──────── DATASET EXCERPT
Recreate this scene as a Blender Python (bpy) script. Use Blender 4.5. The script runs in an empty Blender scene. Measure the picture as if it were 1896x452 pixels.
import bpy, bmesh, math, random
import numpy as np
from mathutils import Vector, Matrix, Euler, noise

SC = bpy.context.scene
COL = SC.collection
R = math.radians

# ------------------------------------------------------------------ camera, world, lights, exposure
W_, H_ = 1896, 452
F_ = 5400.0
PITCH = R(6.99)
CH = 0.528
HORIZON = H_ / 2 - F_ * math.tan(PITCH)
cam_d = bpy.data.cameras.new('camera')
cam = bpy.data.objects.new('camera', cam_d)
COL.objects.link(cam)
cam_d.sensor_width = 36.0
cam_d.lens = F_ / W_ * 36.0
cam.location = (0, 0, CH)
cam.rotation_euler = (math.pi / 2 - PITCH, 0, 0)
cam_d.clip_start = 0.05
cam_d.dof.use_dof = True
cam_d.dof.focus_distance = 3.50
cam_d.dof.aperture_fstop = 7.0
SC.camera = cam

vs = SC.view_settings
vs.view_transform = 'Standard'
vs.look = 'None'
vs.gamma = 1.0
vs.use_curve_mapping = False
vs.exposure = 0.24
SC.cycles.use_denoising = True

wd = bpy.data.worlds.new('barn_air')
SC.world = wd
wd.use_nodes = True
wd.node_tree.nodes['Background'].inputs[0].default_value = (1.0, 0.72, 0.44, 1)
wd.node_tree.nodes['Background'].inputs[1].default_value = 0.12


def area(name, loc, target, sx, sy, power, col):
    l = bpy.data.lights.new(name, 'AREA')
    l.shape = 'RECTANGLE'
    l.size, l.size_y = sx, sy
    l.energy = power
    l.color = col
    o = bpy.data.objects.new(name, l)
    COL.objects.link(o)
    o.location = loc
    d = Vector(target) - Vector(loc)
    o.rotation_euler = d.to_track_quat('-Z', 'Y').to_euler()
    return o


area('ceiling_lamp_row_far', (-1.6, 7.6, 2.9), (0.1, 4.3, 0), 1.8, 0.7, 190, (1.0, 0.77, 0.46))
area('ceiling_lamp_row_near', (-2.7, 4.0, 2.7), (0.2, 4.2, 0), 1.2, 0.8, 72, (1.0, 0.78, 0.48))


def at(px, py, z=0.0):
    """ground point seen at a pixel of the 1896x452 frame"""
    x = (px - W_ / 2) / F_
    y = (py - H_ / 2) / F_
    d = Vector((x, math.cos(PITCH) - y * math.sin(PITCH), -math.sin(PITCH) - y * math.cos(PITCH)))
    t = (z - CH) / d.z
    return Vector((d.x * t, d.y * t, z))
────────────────
(AIM)
Each line of the listing should be echoed back exactly.

(FULL OUTPUT)
Recreate this scene as a Blender Python (bpy) script. Use Blender 4.5. The script runs in an empty Blender scene. Measure the picture as if it were 1896x452 pixels.
import bpy, bmesh, math, random
import numpy as np
from mathutils import Vector, Matrix, Euler, noise

SC = bpy.context.scene
COL = SC.collection
R = math.radians

# ------------------------------------------------------------------ camera, world, lights, exposure
W_, H_ = 1896, 452
F_ = 5400.0
PITCH = R(6.99)
CH = 0.528
HORIZON = H_ / 2 - F_ * math.tan(PITCH)
cam_d = bpy.data.cameras.new('camera')
cam = bpy.data.objects.new('camera', cam_d)
COL.objects.link(cam)
cam_d.sensor_width = 36.0
cam_d.lens = F_ / W_ * 36.0
cam.location = (0, 0, CH)
cam.rotation_euler = (math.pi / 2 - PITCH, 0, 0)
cam_d.clip_start = 0.05
cam_d.dof.use_dof = True
cam_d.dof.focus_distance = 3.50
cam_d.dof.aperture_fstop = 7.0
SC.camera = cam

vs = SC.view_settings
vs.view_transform = 'Standard'
vs.look = 'None'
vs.gamma = 1.0
vs.use_curve_mapping = False
vs.exposure = 0.24
SC.cycles.use_denoising = True

wd = bpy.data.worlds.new('barn_air')
SC.world = wd
wd.use_nodes = True
wd.node_tree.nodes['Background'].inputs[0].default_value = (1.0, 0.72, 0.44, 1)
wd.node_tree.nodes['Background'].inputs[1].default_value = 0.12


def area(name, loc, target, sx, sy, power, col):
    l = bpy.data.lights.new(name, 'AREA')
    l.shape = 'RECTANGLE'
    l.size, l.size_y = sx, sy
    l.energy = power
    l.color = col
    o = bpy.data.objects.new(name, l)
    COL.objects.link(o)
    o.location = loc
    d = Vector(target) - Vector(loc)
    o.rotation_euler = d.to_track_quat('-Z', 'Y').to_euler()
    return o


area('ceiling_lamp_row_far', (-1.6, 7.6, 2.9), (0.1, 4.3, 0), 1.8, 0.7, 190, (1.0, 0.77, 0.46))
area('ceiling_lamp_row_near', (-2.7, 4.0, 2.7), (0.2, 4.2, 0), 1.2, 0.8, 72, (1.0, 0.78, 0.48))


def at(px, py, z=0.0):
    """ground point seen at a pixel of the 1896x452 frame"""
    x = (px - W_ / 2) / F_
    y = (py - H_ / 2) / F_
    d = Vector((x, math.cos(PITCH) - y * math.sin(PITCH), -math.sin(PITCH) - y * math.cos(PITCH)))
    t = (z - CH) / d.z
    return Vector((d.x * t, d.y * t, z))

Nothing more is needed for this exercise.